■ **Source data**

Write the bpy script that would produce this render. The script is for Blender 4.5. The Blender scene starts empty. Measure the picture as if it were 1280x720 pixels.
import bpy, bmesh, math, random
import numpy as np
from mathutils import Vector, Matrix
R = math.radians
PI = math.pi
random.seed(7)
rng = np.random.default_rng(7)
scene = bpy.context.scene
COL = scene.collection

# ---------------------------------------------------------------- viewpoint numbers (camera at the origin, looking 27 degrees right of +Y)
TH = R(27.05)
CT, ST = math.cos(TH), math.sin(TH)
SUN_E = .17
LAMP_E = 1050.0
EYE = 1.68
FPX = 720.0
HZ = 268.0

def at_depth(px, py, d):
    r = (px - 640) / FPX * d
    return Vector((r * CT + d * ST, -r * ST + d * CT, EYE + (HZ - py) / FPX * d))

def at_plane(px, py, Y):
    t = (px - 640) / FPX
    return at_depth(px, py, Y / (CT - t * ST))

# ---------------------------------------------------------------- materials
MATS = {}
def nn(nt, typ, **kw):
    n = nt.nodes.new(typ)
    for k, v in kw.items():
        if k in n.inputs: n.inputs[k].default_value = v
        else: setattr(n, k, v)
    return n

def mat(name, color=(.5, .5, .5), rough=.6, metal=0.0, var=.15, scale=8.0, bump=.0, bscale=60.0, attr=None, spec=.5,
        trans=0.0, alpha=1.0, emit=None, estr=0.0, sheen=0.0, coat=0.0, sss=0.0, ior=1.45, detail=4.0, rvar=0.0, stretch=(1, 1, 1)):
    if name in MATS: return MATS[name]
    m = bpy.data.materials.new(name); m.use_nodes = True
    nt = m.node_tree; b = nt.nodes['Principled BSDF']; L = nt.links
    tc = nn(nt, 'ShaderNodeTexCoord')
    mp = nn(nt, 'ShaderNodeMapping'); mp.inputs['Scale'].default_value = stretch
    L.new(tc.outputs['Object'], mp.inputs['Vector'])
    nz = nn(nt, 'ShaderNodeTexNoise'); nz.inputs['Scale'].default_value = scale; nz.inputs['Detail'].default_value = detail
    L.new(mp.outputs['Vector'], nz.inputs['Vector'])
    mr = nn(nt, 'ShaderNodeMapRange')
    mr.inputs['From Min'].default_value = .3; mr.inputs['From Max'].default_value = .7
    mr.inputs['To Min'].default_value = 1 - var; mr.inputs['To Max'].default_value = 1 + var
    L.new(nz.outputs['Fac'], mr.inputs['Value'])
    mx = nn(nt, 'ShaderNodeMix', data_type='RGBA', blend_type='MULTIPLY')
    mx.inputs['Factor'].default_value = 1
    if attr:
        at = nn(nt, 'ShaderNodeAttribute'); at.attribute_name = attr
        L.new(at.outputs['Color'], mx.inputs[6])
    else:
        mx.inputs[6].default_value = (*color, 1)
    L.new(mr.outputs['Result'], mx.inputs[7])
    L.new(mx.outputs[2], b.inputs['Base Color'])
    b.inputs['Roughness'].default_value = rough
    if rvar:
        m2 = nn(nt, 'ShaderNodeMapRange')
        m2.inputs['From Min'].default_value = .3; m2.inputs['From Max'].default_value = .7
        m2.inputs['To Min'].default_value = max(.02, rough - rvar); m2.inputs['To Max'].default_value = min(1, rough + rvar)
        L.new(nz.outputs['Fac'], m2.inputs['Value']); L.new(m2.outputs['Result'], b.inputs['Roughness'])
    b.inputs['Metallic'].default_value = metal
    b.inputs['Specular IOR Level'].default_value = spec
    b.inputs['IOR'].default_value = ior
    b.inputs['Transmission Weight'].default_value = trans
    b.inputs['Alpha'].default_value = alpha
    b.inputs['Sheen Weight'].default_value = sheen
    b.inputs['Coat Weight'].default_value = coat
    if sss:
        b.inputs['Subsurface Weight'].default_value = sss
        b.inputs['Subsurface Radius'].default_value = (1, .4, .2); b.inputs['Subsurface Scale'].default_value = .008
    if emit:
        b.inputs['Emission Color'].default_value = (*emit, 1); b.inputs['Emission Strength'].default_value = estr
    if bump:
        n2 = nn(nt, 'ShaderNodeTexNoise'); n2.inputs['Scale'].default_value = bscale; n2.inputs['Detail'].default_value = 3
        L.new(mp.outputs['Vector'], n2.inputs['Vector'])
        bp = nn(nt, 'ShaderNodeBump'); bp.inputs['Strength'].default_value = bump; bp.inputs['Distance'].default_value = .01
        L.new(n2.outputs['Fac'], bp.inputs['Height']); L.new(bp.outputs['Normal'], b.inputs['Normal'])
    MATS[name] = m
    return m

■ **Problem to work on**
Please reproduce every line of the material word for word.

■ **Expected output**
Write the bpy script that would produce this render. The script is for Blender 4.5. The Blender scene starts empty. Measure the picture as if it were 1280x720 pixels.
import bpy, bmesh, math, random
import numpy as np
from mathutils import Vector, Matrix
R = math.radians
PI = math.pi
random.seed(7)
rng = np.random.default_rng(7)
scene = bpy.context.scene
COL = scene.collection

# ---------------------------------------------------------------- viewpoint numbers (camera at the origin, looking 27 degrees right of +Y)
TH = R(27.05)
CT, ST = math.cos(TH), math.sin(TH)
SUN_E = .17
LAMP_E = 1050.0
EYE = 1.68
FPX = 720.0
HZ = 268.0

def at_depth(px, py, d):
    r = (px - 640) / FPX * d
    return Vector((r * CT + d * ST, -r * ST + d * CT, EYE + (HZ - py) / FPX * d))

def at_plane(px, py, Y):
    t = (px - 640) / FPX
    return at_depth(px, py, Y / (CT - t * ST))

# ---------------------------------------------------------------- materials
MATS = {}
def nn(nt, typ, **kw):
    n = nt.nodes.new(typ)
    for k, v in kw.items():
        if k in n.inputs: n.inputs[k].default_value = v
        else: setattr(n, k, v)
    return n

def mat(name, color=(.5, .5, .5), rough=.6, metal=0.0, var=.15, scale=8.0, bump=.0, bscale=60.0, attr=None, spec=.5,
        trans=0.0, alpha=1.0, emit=None, estr=0.0, sheen=0.0, coat=0.0, sss=0.0, ior=1.45, detail=4.0, rvar=0.0, stretch=(1, 1, 1)):
    if name in MATS: return MATS[name]
    m = bpy.data.materials.new(name); m.use_nodes = True
    nt = m.node_tree; b = nt.nodes['Principled BSDF']; L = nt.links
    tc = nn(nt, 'ShaderNodeTexCoord')
    mp = nn(nt, 'ShaderNodeMapping'); mp.inputs['Scale'].default_value = stretch
    L.new(tc.outputs['Object'], mp.inputs['Vector'])
    nz = nn(nt, 'ShaderNodeTexNoise'); nz.inputs['Scale'].default_value = scale; nz.inputs['Detail'].default_value = detail
    L.new(mp.outputs['Vector'], nz.inputs['Vector'])
    mr = nn(nt, 'ShaderNodeMapRange')
    mr.inputs['From Min'].default_value = .3; mr.inputs['From Max'].default_value = .7
    mr.inputs['To Min'].default_value = 1 - var; mr.inputs['To Max'].default_value = 1 + var
    L.new(nz.outputs['Fac'], mr.inputs['Value'])
    mx = nn(nt, 'ShaderNodeMix', data_type='RGBA', blend_type='MULTIPLY')
    mx.inputs['Factor'].default_value = 1
    if attr:
        at = nn(nt, 'ShaderNodeAttribute'); at.attribute_name = attr
        L.new(at.outputs['Color'], mx.inputs[6])
    else:
        mx.inputs[6].default_value = (*color, 1)
    L.new(mr.outputs['Result'], mx.inputs[7])
    L.new(mx.outputs[2], b.inputs['Base Color'])
    b.inputs['Roughness'].default_value = rough
    if rvar:
        m2 = nn(nt, 'ShaderNodeMapRange')
        m2.inputs['From Min'].default_value = .3; m2.inputs['From Max'].default_value = .7
        m2.inputs['To Min'].default_value = max(.02, rough - rvar); m2.inputs['To Max'].default_value = min(1, rough + rvar)
        L.new(nz.outputs['Fac'], m2.inputs['Value']); L.new(m2.outputs['Result'], b.inputs['Roughness'])
    b.inputs['Metallic'].default_value = metal
    b.inputs['Specular IOR Level'].default_value = spec
    b.inputs['IOR'].default_value = ior
    b.inputs['Transmission Weight'].default_value = trans
    b.inputs['Alpha'].default_value = alpha
    b.inputs['Sheen Weight'].default_value = sheen
    b.inputs['Coat Weight'].default_value = coat
    if sss:
        b.inputs['Subsurface Weight'].default_value = sss
        b.inputs['Subsurface Radius'].default_value = (1, .4, .2); b.inputs['Subsurface Scale'].default_value = .008
    if emit:
        b.inputs['Emission Color'].default_value = (*emit, 1); b.inputs['Emission Strength'].default_value = estr
    if bump:
        n2 = nn(nt, 'ShaderNodeTexNoise'); n2.inputs['Scale'].default_value = bscale; n2.inputs['Detail'].default_value = 3
        L.new(mp.outputs['Vector'], n2.inputs['Vector'])
        bp = nn(nt, 'ShaderNodeBump'); bp.inputs['Strength'].default_value = bump; bp.inputs['Distance'].default_value = .01
        L.new(n2.outputs['Fac'], bp.inputs['Height']); L.new(bp.outputs['Normal'], b.inputs['Normal'])
    MATS[name] = m
    return m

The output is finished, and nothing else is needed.